Plus, despite becoming more risk averse, investors injected $34.2 billion in bond funds. They also put $300 million into stock and mixed-asset funds, but withdrew $4 billion from money-market funds.
October was the 18th straight month of outflows for domestic equity funds, with $10.2 billion leaving this group. Of Lipper’s 12 classes, just two—small-cap growth funds and multi-cap core funds—experienced net inflows. “Large-cap funds once again suffered the largest net redemptions (–$6.9 billion) of the capitalization breakouts—for their 41 consecutive month of outflows,” noted Roseen.

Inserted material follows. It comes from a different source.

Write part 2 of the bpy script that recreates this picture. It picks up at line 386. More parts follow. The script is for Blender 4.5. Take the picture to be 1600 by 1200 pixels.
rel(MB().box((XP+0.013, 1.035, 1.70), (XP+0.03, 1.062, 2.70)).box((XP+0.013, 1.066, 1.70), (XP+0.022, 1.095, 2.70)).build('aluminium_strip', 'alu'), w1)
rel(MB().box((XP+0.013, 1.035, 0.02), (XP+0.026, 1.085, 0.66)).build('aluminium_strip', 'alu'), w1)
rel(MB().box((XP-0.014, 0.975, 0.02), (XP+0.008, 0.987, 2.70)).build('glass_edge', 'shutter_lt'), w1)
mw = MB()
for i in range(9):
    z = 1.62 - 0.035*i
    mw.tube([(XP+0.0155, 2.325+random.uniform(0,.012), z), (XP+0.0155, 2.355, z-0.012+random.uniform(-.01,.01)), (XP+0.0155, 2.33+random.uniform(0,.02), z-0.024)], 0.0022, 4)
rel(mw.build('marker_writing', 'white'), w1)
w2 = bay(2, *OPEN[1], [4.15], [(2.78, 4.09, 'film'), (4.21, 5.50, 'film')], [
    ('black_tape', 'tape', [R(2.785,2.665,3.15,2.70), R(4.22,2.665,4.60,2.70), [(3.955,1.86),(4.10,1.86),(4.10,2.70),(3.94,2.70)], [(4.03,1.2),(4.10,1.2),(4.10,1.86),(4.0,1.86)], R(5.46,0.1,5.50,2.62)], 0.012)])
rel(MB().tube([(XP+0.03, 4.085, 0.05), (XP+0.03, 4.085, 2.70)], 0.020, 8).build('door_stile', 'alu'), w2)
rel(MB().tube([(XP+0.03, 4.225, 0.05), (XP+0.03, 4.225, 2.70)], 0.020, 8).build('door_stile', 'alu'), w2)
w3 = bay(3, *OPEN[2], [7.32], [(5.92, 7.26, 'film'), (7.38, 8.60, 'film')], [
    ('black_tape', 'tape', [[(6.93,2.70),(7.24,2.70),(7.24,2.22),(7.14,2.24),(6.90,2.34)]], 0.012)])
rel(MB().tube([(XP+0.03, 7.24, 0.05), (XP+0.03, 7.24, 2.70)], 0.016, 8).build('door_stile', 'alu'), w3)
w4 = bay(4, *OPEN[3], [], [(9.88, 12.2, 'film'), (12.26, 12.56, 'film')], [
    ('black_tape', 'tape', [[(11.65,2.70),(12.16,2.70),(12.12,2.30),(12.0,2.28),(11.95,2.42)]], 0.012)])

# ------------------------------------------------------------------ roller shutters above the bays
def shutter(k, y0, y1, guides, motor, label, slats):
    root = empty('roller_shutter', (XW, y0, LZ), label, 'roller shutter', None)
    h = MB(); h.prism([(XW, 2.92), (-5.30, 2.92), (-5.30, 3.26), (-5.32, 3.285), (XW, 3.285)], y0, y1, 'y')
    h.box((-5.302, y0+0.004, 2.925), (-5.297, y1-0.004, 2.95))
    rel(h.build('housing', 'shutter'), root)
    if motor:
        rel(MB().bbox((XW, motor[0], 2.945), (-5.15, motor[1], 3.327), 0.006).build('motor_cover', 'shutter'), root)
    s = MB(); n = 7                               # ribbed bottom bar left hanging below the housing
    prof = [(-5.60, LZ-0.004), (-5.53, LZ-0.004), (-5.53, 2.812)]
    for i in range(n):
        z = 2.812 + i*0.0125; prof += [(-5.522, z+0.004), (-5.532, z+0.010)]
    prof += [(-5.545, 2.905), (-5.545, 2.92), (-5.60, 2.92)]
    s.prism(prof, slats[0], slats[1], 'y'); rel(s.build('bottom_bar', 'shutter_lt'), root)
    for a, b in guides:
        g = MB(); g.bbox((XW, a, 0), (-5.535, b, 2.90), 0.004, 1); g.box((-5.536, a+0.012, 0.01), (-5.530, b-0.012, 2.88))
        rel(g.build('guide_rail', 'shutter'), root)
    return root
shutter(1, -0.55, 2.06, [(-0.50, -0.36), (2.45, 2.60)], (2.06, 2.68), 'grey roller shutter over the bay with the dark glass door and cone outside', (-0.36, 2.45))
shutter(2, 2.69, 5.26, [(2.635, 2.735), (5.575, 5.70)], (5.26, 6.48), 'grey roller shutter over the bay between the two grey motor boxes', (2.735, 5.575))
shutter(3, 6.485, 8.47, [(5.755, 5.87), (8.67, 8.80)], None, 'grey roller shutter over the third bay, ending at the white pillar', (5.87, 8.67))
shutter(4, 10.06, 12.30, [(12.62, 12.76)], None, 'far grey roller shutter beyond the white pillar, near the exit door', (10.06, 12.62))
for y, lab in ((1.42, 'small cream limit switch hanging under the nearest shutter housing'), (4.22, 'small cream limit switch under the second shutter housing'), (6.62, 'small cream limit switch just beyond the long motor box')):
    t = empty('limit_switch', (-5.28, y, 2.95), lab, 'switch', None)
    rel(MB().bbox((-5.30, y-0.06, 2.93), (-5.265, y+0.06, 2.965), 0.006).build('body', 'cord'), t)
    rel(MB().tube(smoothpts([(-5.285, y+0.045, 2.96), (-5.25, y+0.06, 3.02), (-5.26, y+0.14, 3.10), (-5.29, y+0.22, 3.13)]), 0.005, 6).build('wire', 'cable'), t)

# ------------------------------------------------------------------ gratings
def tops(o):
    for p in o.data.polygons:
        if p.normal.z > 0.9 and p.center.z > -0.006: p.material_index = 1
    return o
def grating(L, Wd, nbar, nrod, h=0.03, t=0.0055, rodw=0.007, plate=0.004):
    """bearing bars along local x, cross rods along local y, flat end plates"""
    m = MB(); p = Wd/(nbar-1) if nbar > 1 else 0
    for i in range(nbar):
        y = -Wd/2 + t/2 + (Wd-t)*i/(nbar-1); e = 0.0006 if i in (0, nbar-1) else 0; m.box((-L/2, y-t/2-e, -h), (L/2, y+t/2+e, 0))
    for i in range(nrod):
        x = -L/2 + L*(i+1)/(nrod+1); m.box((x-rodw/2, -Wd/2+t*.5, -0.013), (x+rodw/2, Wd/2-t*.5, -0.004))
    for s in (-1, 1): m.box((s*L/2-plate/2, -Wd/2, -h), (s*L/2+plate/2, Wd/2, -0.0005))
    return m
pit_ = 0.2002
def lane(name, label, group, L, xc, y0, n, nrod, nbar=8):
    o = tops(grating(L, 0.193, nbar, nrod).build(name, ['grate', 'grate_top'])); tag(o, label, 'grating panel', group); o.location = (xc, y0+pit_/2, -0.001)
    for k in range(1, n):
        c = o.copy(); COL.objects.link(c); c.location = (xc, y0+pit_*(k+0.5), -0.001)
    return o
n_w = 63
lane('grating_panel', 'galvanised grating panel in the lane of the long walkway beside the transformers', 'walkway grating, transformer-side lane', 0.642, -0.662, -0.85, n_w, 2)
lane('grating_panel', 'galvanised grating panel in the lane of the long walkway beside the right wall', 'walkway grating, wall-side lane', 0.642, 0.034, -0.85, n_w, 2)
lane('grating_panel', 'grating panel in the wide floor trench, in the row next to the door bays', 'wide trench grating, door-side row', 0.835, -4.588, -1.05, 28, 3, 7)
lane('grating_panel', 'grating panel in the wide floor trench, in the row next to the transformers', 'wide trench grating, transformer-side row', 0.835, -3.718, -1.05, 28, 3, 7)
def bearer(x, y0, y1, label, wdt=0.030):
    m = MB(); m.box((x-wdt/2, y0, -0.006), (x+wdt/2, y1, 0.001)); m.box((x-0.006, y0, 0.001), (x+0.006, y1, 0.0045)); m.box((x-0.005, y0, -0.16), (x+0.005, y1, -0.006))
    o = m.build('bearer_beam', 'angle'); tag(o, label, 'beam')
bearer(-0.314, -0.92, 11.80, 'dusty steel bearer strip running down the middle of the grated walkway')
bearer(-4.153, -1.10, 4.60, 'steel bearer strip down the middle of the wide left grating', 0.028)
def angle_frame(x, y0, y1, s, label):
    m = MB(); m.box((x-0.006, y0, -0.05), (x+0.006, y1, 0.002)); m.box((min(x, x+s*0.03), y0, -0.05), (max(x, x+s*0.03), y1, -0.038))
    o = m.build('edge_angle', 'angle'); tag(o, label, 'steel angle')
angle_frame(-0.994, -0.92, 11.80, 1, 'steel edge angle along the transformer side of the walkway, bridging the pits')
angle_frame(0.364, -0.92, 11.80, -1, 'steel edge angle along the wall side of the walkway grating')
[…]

World-equity funds had $1.6 billion of net withdrawals, which was the group’s third-consecutive month of redemptions. In addition, Lipper’s global-diversified equity funds group had $1.9 billion in withdrawals. Global flexible-portfolio funds and international multi-cap core funds, however, had the largest net inflows of the group at $900 million each.
Sector-equity funds also continued to sit well with investors. Though the commodity and global natural-resource fund groups each lost $400 million in assets, other natural-resources funds and specialty/miscellaneous funds each had inflows of $300 million. “Of the 22 Lipper classifications in the sector-equity macro group, six witnessed net outflows for the month,” noted Roseen.
Mixed-Asset Funds
Investors added $10.2 billion in assets to mixed-asset funds in October. Flexible-portfolio funds took in $2 billion, while absolute-return funds added $1.7 billion.